§ TASK BRIEF:
Omit any picture, and return the remaining data exactly as written.

§ DATA:
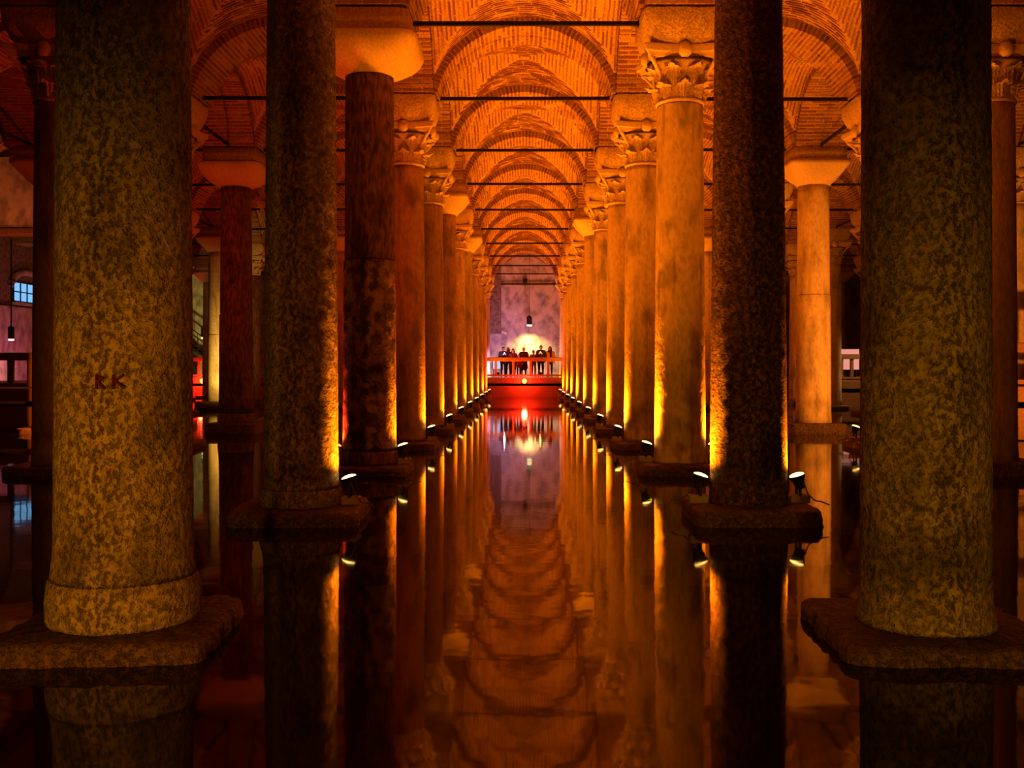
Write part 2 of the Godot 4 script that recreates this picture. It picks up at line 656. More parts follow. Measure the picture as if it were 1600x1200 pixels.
func many(called: String, mesh: Mesh, m: Material, places: Array, parent: Node) -> Node:
	mesh.surface_set_material(0, m)
	var mm := MultiMesh.new()
	mm.transform_format = MultiMesh.TRANSFORM_3D
	mm.mesh = mesh
	mm.instance_count = places.size()
	for i in places.size():
		mm.set_instance_transform(i, places[i])
	var o := MultiMeshInstance3D.new()
	o.name = called
	o.multimesh = mm
	o.material_override = m
	parent.add_child(o, true)
	return o


# ---------------------------------------------------------------- columns
func stain(p: Vector3, lo: float, hi: float, depth: float, so: float) -> Color:
	var n := rough.get_noise_3d(p.x * 2.5 + so, p.y * 1.2, p.z * 2.5)
	var band := smoothstep(lo - 0.12, lo + 0.1, p.y + n * 0.25) * (1.0 - smoothstep(hi - 0.15, hi + 0.15, p.y + n * 0.3))
	var s := 1.0 - depth * band
	var drip := smoothstep(0.15, 0.55, rough.get_noise_3d(p.x * 5.0 + so, p.y * 0.5, p.z * 5.0)) * 0.3
	s *= 1.0 - drip
	s *= 1.0 - 0.42 * smoothstep(0.05, 0.6, rough.get_noise_3d(p.x * 1.6 + so * 3.0, p.y * 0.9, p.z * 1.6 + so))
	return Color(s, s, s)


func shaft_rings(bottom: float, top: float, r0: float, r1: float, steps: int, joints: Array, flare: float) -> Array:
	var rings := []
	for i in steps + 1:
		var f := float(i) / steps
		var y := lerpf(bottom, top, f)
		var r := lerpf(r0, r1, pow(f, 1.3))
		r += flare * exp(-(y - bottom) / 0.12)
		rings.append([y, r, 2.0])
	for j in joints:
		var out := []
		for ring in rings:
			if absf(ring[0] - j[0]) > 0.03:
				if ring[0] < j[0]:
					ring[1] += j[1]
				out.append(ring)
		rings = out
		var at_ := 0
		while at_ < rings.size() and rings[at_][0] < j[0]:
			at_ += 1
		var ra: float = rings[maxi(at_ - 1, 0)][1]
		var rb: float = rings[mini(at_, rings.size() - 1)][1]
		for e in [[0.012, rb], [0.004, rb - 0.015], [-0.004, rb - 0.015], [-0.014, ra]]:
			rings.insert(at_, [j[0] + e[0], e[1], 2.0])
	return rings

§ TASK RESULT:
Write part 2 of the Godot 4 script that recreates this picture. It picks up at line 656. More parts follow. Measure the picture as if it were 1600x1200 pixels.
func many(called: String, mesh: Mesh, m: Material, places: Array, parent: Node) -> Node:
	mesh.surface_set_material(0, m)
	var mm := MultiMesh.new()
	mm.transform_format = MultiMesh.TRANSFORM_3D
	mm.mesh = mesh
	mm.instance_count = places.size()
	for i in places.size():
		mm.set_instance_transform(i, places[i])
	var o := MultiMeshInstance3D.new()
	o.name = called
	o.multimesh = mm
	o.material_override = m
	parent.add_child(o, true)
	return o


# ---------------------------------------------------------------- columns
func stain(p: Vector3, lo: float, hi: float, depth: float, so: float) -> Color:
	var n := rough.get_noise_3d(p.x * 2.5 + so, p.y * 1.2, p.z * 2.5)
	var band := smoothstep(lo - 0.12, lo + 0.1, p.y + n * 0.25) * (1.0 - smoothstep(hi - 0.15, hi + 0.15, p.y + n * 0.3))
	var s := 1.0 - depth * band
	var drip := smoothstep(0.15, 0.55, rough.get_noise_3d(p.x * 5.0 + so, p.y * 0.5, p.z * 5.0)) * 0.3
	s *= 1.0 - drip
	s *= 1.0 - 0.42 * smoothstep(0.05, 0.6, rough.get_noise_3d(p.x * 1.6 + so * 3.0, p.y * 0.9, p.z * 1.6 + so))
	return Color(s, s, s)


func shaft_rings(bottom: float, top: float, r0: float, r1: float, steps: int, joints: Array, flare: float) -> Array:
	var rings := []
	for i in steps + 1:
		var f := float(i) / steps
		var y := lerpf(bottom, top, f)
		var r := lerpf(r0, r1, pow(f, 1.3))
		r += flare * exp(-(y - bottom) / 0.12)
		rings.append([y, r, 2.0])
	for j in joints:
		var out := []
		for ring in rings:
			if absf(ring[0] - j[0]) > 0.03:
				if ring[0] < j[0]:
					ring[1] += j[1]
				out.append(ring)
		rings = out
		var at_ := 0
		while at_ < rings.size() and rings[at_][0] < j[0]:
			at_ += 1
		var ra: float = rings[maxi(at_ - 1, 0)][1]
		var rb: float = rings[mini(at_, rings.size() - 1)][1]
		for e in [[0.012, rb], [0.004, rb - 0.015], [-0.004, rb - 0.015], [-0.014, ra]]:
			rings.insert(at_, [j[0] + e[0], e[1], 2.0])
	return rings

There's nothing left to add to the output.